Your answer should be a single number: the count of lines that hold the word "follow".

Rows from a 3D scene dataset:
==========
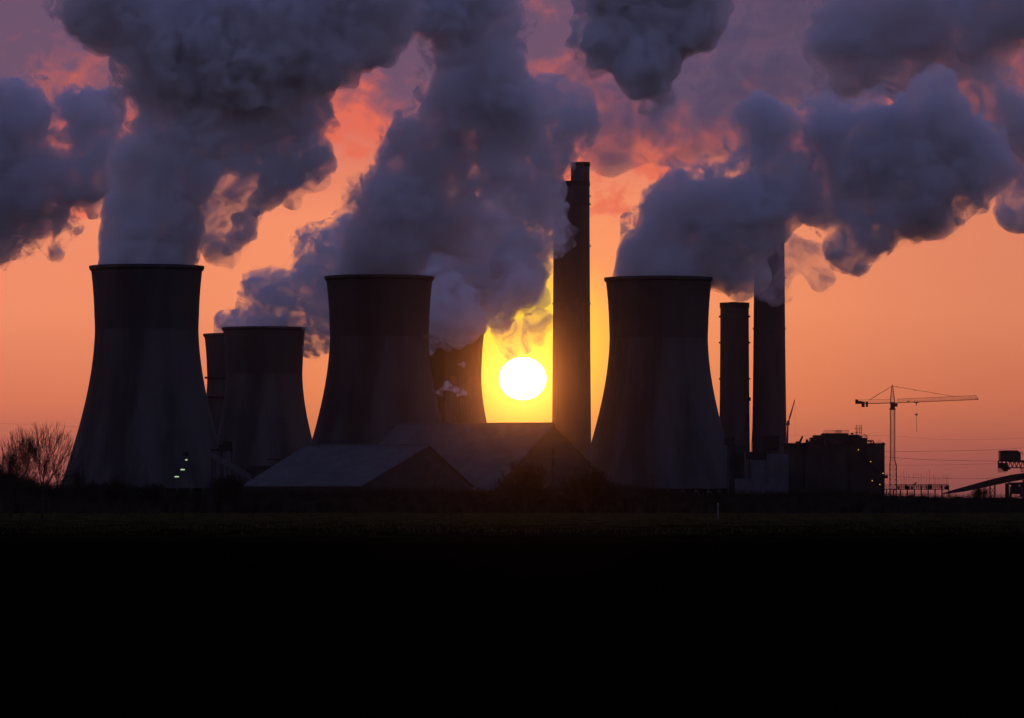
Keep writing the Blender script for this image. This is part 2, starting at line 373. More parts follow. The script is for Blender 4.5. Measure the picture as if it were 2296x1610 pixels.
# ------------------------------------------------------------------ cooling towers
def rad(z): return 27.9 * math.sqrt(1 + ((z - 98.5) / (66.5 if z < 98.5 else 79.0)) ** 2)
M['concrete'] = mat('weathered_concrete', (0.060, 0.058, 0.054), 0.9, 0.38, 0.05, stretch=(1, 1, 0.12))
M['concrete_dark'] = mat('damp_dark_concrete', (0.048, 0.045, 0.042), 0.9, 0.25, 0.06, stretch=(1, 1, 0.10))
def tower(u, D, lab):
    c = P(u, VH, D); c.z = 0
    t = thing('cooling_tower', c, lab, 'cooling tower', 'hyperbolic cooling towers')
    pr = [(rad(9), 9)] + [(rad(z), z) for z in np.linspace(12, 95, 26)] + [(rad(95) - 1.0, 95)] + [(rad(z) - 1.0, z) for z in np.linspace(90, 9, 12)]
    # shallow vertical ribs
    sh = lathe(pr, c, 144)
    co = np.empty(len(sh.vertices) * 3, dtype=np.float32); sh.vertices.foreach_get('co', co); co = co.reshape(-1, 3)
    co[::2, 0] += (co[::2, 0] - c.x) * 0.004; co[::2, 1] += (co[::2, 1] - c.y) * 0.004
    sh.vertices.foreach_set('co', co.reshape(-1))
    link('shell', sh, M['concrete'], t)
    up = [(rad(95) + 0.10, 95.0)] + [(rad(z) + 0.10 + 0.3 * min(1.0, (z - 95) / 8), z) for z in np.linspace(97, 127, 10)] + [(rad(127) - 1.0, 127)] + [(rad(z) - 1.0, z) for z in np.linspace(124, 95, 8)]
    ush = link('upper_shell', lathe(up, c, 144), M['concrete_dark'], t)
    link('rim', lathe([(rad(127) + 0.7, 127.0), (rad(128) + 1.3, 127.8), (rad(129.5) + 1.3, 129.5), (rad(129.5) - 1.2, 129.5), (rad(127) - 1.2, 127.0)], c, 144), M['concrete_dark'], ush, True)
    legs = MB(); n = 36
    for k in range(n):
        a0 = 2 * math.pi * k / n
        for sgn in (-1, 1):
            a1 = a0 + sgn * math.pi / n
            legs.tube((c.x + (rad(0) + 1) * math.cos(a0), c.y + (rad(0) + 1) * math.sin(a0), 0), (c.x + (rad(9) - 0.5) * math.cos(a1), c.y + (rad(9) - 0.5) * math.sin(a1), 9), 0.45)
    legs.build('leg_ring', M['concrete'], t)
    link('sky_block_drum', lathe([(rad(0) - 5, 0), (rad(10) - 3.5, 10.5), (rad(10) - 4.5, 10.5), (rad(0) - 6, 0)], c, 72), M['black'], t)  # black drum added to block the bright sky between the legs
    link('pond_wall', lathe([(rad(0) + 4, 0), (rad(0) + 4, 2.0), (rad(0) + 3, 2.0), (rad(0) + 3, 0)], c, 72), M['concrete'], t)
    return t, c
tower(329, D1, 'near cooling tower at the far left, beside the bare trees')
tower(850.5, D2, 'near cooling tower in the middle, left of the sun and behind the small shed')
tower(1477, D3, 'near cooling tower right of the tallest chimney')
tower(592.5, D4, 'far cooling tower seen whole between the left and middle near towers')
t5, c5_ = tower(547, D5, 'farthest cooling tower, only its left edge showing beside the leftmost tower')
for z in (95.5, 81.0): 
    link('walkway', lathe([(rad(z) + 0.6, z), (rad(z) + 2.2, z), (rad(z) + 2.2, z + 1.1), (rad(z) + 0.6, z + 1.1)], c5_, 96), M['concrete'], t5)
tower(995.5, D6, 'far cooling tower next to the sun, half hidden by the middle near tower')

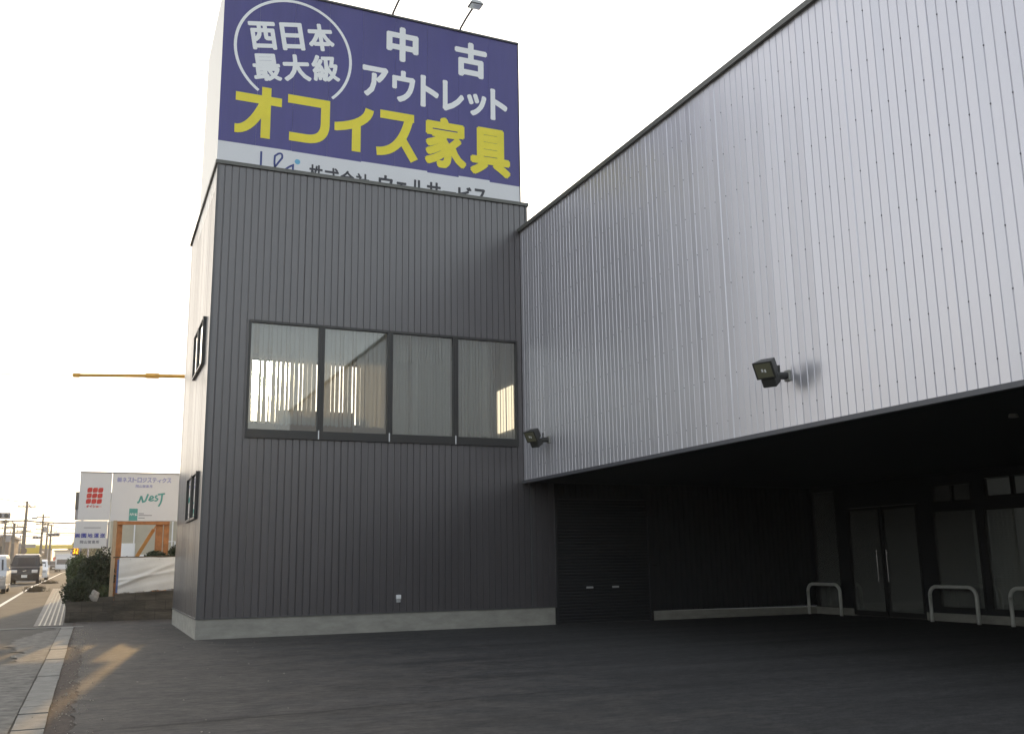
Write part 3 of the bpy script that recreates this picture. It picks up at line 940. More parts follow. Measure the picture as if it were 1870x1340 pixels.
==========
#### Exercise answer
2